*** Working data ***
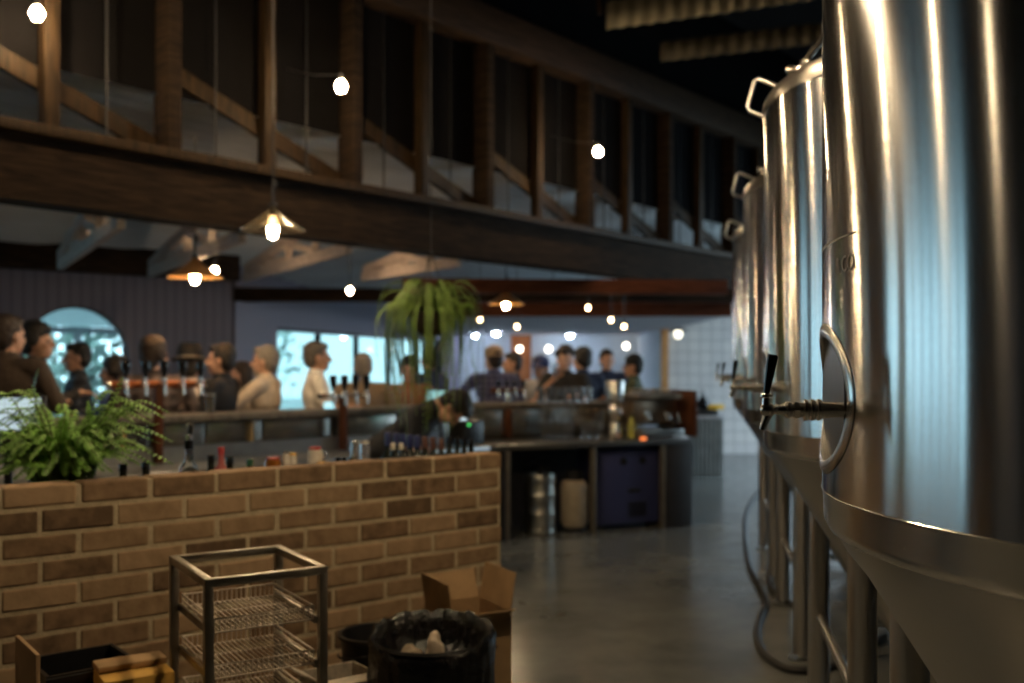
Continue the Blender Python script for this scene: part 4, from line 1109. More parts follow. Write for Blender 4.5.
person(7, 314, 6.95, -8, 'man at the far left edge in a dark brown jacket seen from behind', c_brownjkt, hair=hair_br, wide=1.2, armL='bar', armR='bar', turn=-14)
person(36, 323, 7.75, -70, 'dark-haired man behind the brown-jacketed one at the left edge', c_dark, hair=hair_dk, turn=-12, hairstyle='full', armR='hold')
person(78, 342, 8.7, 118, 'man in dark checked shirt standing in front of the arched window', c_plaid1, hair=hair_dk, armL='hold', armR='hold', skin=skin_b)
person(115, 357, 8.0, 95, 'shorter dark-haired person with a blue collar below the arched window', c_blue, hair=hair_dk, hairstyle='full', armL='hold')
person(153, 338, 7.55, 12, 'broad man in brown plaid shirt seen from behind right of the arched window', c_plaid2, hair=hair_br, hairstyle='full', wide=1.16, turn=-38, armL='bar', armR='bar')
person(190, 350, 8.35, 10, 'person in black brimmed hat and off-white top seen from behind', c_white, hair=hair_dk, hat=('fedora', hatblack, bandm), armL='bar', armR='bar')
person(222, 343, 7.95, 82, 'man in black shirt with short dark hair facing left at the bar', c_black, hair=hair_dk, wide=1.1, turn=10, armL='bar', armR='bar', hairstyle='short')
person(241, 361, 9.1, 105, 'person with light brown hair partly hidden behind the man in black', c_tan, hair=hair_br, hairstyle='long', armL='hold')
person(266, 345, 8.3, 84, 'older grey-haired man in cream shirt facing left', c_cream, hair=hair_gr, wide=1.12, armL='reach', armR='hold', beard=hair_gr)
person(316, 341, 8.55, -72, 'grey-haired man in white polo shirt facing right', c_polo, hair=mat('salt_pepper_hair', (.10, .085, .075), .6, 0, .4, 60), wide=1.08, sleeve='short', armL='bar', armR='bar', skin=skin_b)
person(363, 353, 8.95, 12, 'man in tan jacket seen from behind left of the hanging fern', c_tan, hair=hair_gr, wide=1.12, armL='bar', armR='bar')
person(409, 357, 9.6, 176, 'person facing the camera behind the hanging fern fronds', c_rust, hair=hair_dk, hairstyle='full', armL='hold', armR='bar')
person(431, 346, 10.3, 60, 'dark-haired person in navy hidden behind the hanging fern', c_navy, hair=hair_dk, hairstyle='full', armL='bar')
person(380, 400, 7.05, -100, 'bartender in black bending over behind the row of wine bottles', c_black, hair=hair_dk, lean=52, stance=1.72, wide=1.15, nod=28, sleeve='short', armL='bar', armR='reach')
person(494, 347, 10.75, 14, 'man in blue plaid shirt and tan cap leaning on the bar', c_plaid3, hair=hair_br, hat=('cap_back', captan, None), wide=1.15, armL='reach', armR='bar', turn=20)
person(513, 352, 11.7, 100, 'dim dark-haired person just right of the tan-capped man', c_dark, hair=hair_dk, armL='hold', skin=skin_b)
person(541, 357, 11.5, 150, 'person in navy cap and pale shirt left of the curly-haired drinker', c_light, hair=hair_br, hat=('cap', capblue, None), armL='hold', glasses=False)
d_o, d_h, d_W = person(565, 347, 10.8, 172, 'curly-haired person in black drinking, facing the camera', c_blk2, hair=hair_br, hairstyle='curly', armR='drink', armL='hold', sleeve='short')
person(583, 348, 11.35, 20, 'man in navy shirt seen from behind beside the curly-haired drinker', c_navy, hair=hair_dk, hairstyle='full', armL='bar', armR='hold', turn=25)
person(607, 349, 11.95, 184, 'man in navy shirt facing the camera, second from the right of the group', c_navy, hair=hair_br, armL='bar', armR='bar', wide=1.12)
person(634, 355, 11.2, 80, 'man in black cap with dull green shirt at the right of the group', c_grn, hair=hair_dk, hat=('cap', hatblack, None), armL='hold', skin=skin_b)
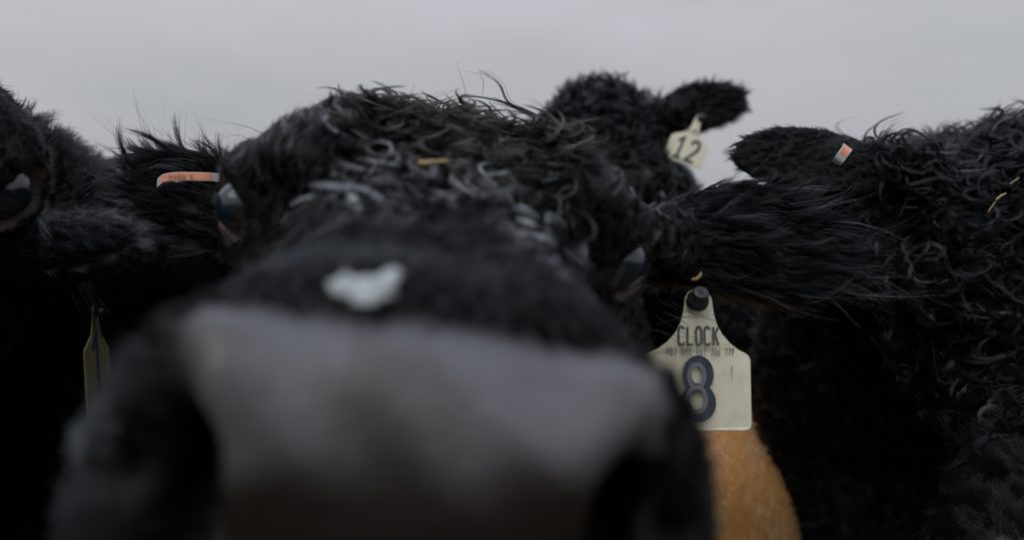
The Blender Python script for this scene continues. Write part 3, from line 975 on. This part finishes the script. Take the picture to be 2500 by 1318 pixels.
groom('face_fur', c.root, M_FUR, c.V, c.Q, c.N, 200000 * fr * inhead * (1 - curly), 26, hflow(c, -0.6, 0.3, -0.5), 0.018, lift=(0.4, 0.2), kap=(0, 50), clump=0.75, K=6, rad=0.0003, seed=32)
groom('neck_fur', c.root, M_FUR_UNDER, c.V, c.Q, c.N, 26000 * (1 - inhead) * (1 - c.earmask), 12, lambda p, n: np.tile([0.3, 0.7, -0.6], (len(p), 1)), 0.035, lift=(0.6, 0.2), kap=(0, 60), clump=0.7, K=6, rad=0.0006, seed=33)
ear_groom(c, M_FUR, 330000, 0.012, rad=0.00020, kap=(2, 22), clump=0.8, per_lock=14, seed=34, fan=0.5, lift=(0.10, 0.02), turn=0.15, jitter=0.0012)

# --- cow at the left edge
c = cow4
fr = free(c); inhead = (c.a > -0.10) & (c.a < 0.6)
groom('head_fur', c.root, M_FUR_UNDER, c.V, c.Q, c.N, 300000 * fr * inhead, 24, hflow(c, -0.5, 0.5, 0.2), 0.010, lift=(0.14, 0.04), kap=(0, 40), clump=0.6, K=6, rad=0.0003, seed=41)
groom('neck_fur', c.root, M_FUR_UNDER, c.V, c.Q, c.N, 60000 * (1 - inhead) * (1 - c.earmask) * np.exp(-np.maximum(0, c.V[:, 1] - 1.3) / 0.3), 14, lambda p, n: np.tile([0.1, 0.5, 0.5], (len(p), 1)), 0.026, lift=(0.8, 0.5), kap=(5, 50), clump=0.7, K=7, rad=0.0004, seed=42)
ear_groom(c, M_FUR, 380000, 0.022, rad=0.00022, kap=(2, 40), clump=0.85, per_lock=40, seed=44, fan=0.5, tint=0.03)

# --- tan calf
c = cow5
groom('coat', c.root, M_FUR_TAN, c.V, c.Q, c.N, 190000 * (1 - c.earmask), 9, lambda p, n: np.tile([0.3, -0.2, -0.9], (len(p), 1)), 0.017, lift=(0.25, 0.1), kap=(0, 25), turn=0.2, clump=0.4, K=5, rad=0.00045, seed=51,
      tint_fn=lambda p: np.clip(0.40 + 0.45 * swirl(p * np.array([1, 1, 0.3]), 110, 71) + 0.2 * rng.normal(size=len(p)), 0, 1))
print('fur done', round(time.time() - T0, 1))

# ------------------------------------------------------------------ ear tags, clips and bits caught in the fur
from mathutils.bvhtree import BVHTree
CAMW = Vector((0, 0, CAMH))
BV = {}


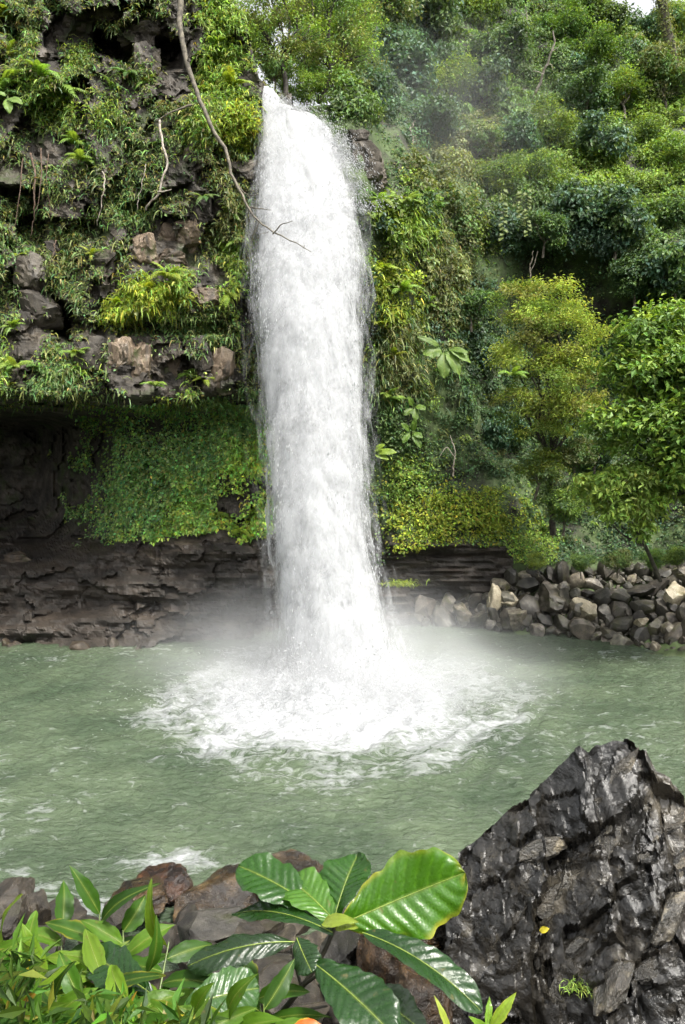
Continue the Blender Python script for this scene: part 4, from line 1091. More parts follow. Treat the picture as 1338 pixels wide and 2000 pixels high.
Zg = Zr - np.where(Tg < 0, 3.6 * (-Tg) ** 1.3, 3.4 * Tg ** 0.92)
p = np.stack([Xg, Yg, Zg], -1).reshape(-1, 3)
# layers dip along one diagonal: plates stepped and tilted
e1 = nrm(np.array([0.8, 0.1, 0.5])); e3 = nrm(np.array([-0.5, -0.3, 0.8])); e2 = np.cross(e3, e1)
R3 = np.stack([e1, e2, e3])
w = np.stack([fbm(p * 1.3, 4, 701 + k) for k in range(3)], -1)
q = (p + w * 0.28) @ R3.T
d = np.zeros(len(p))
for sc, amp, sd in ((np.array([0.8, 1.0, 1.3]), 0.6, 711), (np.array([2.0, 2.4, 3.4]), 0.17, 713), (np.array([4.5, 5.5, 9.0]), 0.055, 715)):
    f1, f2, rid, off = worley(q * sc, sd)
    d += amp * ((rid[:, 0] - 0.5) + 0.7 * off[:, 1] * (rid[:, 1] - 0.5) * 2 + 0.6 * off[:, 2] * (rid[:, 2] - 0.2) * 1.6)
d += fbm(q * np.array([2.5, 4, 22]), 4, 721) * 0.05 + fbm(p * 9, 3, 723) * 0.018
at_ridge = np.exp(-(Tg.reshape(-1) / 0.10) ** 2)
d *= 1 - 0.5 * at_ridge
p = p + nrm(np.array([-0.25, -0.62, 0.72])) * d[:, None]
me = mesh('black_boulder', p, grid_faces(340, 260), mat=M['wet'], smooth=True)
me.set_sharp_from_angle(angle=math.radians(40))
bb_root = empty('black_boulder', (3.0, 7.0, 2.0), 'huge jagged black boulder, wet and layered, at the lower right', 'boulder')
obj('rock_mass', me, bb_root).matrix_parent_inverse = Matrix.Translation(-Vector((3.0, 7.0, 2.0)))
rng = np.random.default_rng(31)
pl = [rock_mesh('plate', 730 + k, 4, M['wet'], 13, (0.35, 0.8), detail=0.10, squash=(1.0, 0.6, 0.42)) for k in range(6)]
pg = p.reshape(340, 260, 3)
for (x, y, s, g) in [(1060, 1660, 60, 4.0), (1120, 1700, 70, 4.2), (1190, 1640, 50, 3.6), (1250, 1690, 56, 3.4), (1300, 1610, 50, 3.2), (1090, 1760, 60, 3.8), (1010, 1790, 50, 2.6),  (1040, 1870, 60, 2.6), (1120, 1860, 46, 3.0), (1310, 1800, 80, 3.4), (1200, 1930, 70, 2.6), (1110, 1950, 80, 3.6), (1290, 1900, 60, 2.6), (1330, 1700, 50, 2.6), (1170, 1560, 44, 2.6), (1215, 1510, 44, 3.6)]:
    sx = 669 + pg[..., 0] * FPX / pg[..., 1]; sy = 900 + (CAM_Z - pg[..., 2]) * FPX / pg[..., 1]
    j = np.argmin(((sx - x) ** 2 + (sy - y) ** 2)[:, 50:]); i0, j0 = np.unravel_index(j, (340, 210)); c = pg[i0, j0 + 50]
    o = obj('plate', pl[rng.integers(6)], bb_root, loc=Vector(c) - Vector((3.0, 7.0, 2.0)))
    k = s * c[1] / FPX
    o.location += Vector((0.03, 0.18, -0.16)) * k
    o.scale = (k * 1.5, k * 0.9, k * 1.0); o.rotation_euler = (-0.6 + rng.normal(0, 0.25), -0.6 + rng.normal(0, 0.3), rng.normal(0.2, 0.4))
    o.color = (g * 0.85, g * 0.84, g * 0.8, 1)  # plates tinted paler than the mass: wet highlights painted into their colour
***
◆ Given instruction
All lines in the data that contain the word "wide" should be copied.

◆ The completed task
person(7, 314, 6.95, -8, 'man at the far left edge in a dark brown jacket seen from behind', c_brownjkt, hair=hair_br, wide=1.2, armL='bar', armR='bar', turn=-14)
person(153, 338, 7.55, 12, 'broad man in brown plaid shirt seen from behind right of the arched window', c_plaid2, hair=hair_br, hairstyle='full', wide=1.16, turn=-38, armL='bar', armR='bar')
person(222, 343, 7.95, 82, 'man in black shirt with short dark hair facing left at the bar', c_black, hair=hair_dk, wide=1.1, turn=10, armL='bar', armR='bar', hairstyle='short')
person(266, 345, 8.3, 84, 'older grey-haired man in cream shirt facing left', c_cream, hair=hair_gr, wide=1.12, armL='reach', armR='hold', beard=hair_gr)
person(316, 341, 8.55, -72, 'grey-haired man in white polo shirt facing right', c_polo, hair=mat('salt_pepper_hair', (.10, .085, .075), .6, 0, .4, 60), wide=1.08, sleeve='short', armL='bar', armR='bar', skin=skin_b)
person(363, 353, 8.95, 12, 'man in tan jacket seen from behind left of the hanging fern', c_tan, hair=hair_gr, wide=1.12, armL='bar', armR='bar')
person(380, 400, 7.05, -100, 'bartender in black bending over behind the row of wine bottles', c_black, hair=hair_dk, lean=52, stance=1.72, wide=1.15, nod=28, sleeve='short', armL='bar', armR='reach')
person(494, 347, 10.75, 14, 'man in blue plaid shirt and tan cap leaning on the bar', c_plaid3, hair=hair_br, hat=('cap_back', captan, None), wide=1.15, armL='reach', armR='bar', turn=20)
person(607, 349, 11.95, 184, 'man in navy shirt facing the camera, second from the right of the group', c_navy, hair=hair_br, armL='bar', armR='bar', wide=1.12)
Continue the Blender Python script for this scene: part 4, from line 1091. More parts follow. Treat the picture as 1338 pixels wide and 2000 pixels high.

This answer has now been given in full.